Problem: Protocols must control staking for protocol-held funds. Without proper checks, users could arbitrarily change staking pool addresses, redirecting rewards or manipulating protocol-controlled stake.

Mitigation:

  • Use script-controlled staking credentials
  • Verify staking credentials remain unchanged in continuation outputs
  • Implement explicit staking withdrawal validators
  • Ensure all outputs to the script maintain the same staking credential

5. EUTxO Concurrency Denial of Service

Problem: An attacker repeatedly spends and recreates the same UTxO with trivial transactions, blocking legitimate users from interacting with the protocol. In the EUTxO model, only one transaction can spend a specific UTxO per block.

Mitigation:

  • Implement cancellation fees or economic disincentives
  • Add freezing periods allowing only keeper functions
  • Use time-range validators to create protocol “cold periods”
  • Require minimum time locks before allowing certain operations
  • Design protocols to minimize shared state

6. Unauthorized State Transitions

Problem: Missing signature checks or insufficient validation of transaction signatories allows unauthorized parties to perform state transitions.

Mitigation:

  • Always verify required signatures in tx.signatories
  • Implement multi-signature requirements where appropriate
  • Maintain comprehensive test suites where each unauthorized actor fails validation
  • Never assume a transaction is valid without explicit authorization checks

7. Oracle Attacks

Price Manipulation

Problem: Attackers manipulate oracle price feeds to cause incorrect liquidations or unfavorable trades. Example: Using flash loans to temporarily manipulate DEX spot prices.

Mitigation:

  • Use Time-Weighted Average Price (TWAP) instead of spot prices
  • Implement maximum/minimum reportable price changes
  • Aggregate multiple oracle sources (Chainlink, DEXes, Charli3)
  • Verify price consistency across sources

Oracle Key Compromise

Problem: Oracle cryptographic keys are valuable attack targets.
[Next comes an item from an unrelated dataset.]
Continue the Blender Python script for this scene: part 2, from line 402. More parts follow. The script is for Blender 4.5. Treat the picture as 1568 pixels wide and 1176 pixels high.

If compromised, attackers can submit fraudulent data.

Mitigation:

  • Implement on-chain key revoking, expiry, and updating systems
  • Require multi-signature oracles
  • Build robust oracle ecosystems with redundancy
  • Verify oracle signatures on-chain

Oracle Data Freshness

Problem: Stale oracle data can lead to incorrect protocol decisions.

Mitigation:

  • Verify timestamp freshness on oracle data
  • Reject oracle data older than acceptable threshold
  • Include timestamp validation in validators

8. Infinite Mint

Problem: Unintended token minting via unexpected authorization pathways. Example: A forwarding minting policy that lacks proper mint-action checks in witness redeemers.

Mitigation:

  • Always explicitly validate the mint amount in minting policies
  • Check the exact quantity being minted matches expectations
  • Don’t rely solely on spending validators to constrain minting
  • For NFTs, verify exactly one token is minted
  • Implement time windows or other constraints for token creation

9. Parameterized Validator Verification

Problem: Difficulty verifying on-chain that scripts are proper parameterized instantiations. Users risk interacting with malicious contracts that appear legitimate but have attacker-controlled parameters.

Mitigation:

  • Store parameters in authenticated, unique UTxOs instead of baking into scripts
  • Use protocol NFTs to authenticate configuration UTxOs
  • Manually construct terms using UPLC Apply constructor for off-chain verification
  • Provide tools for users to verify script parameterization
  • Consider avoiding parameterization for critical protocols

10. Missing Transaction Validation

Problem: Validators fail to check critical transaction properties such as time ranges, required reference inputs, proper continuation outputs, or expected mints/burns.

Mitigation:

  • Always validate transaction time ranges when time-dependent
  • Verify required reference inputs are present and authentic
  • Check continuation outputs maintain correct state and value
  • Validate all state transitions are consistent
  • Ensure staking credentials remain unchanged where required
  • Verify expected mints/burns occur as intended

General Security Principles

Authorization

  • Always verify signatures for state-changing operations
  • Use tx.signatories.contains(expectedSigner) checks
  • Implement multi-sig where appropriate

Input Validation

  • Validate all datum and redeemer inputs
  • Check value composition and amounts
  • Verify data structure sizes are bounded

Fail Secure

  • Design validators to reject by default
  • Use explicit require() checks for all conditions
  • Provide clear error messages

Comprehensive Testing

  • Test success paths
  • Test all failure cases
  • Test boundary conditions
  • Test with unauthorized actors
  • Use property-based testing

Audit and Review

  • Peer review all validator code
  • Professional audits for high-value contracts
  • Run bug bounties on testnet
  • Consider formal verification for critical logic

Additional Resources


Summary

Writing secure Plutus validators requires careful attention to:

  1. Value validation - Control what tokens and amounts your script accepts
  2. Authorization - Always verify signatures and permissions
  3. Concurrency - Design for EUTxO model constraints
  4. Oracle security - Use TWAP, multiple sources, and freshness checks
  5. Mint validation - Explicitly check minting amounts and conditions
  6. Transaction validation - Verify all transaction components
  7. Testing - Comprehensive test coverage including attack scenarios

Security is not optional in smart contract development. Study these vulnerabilities, apply mitigations, and test exhaustively before mainnet deployment.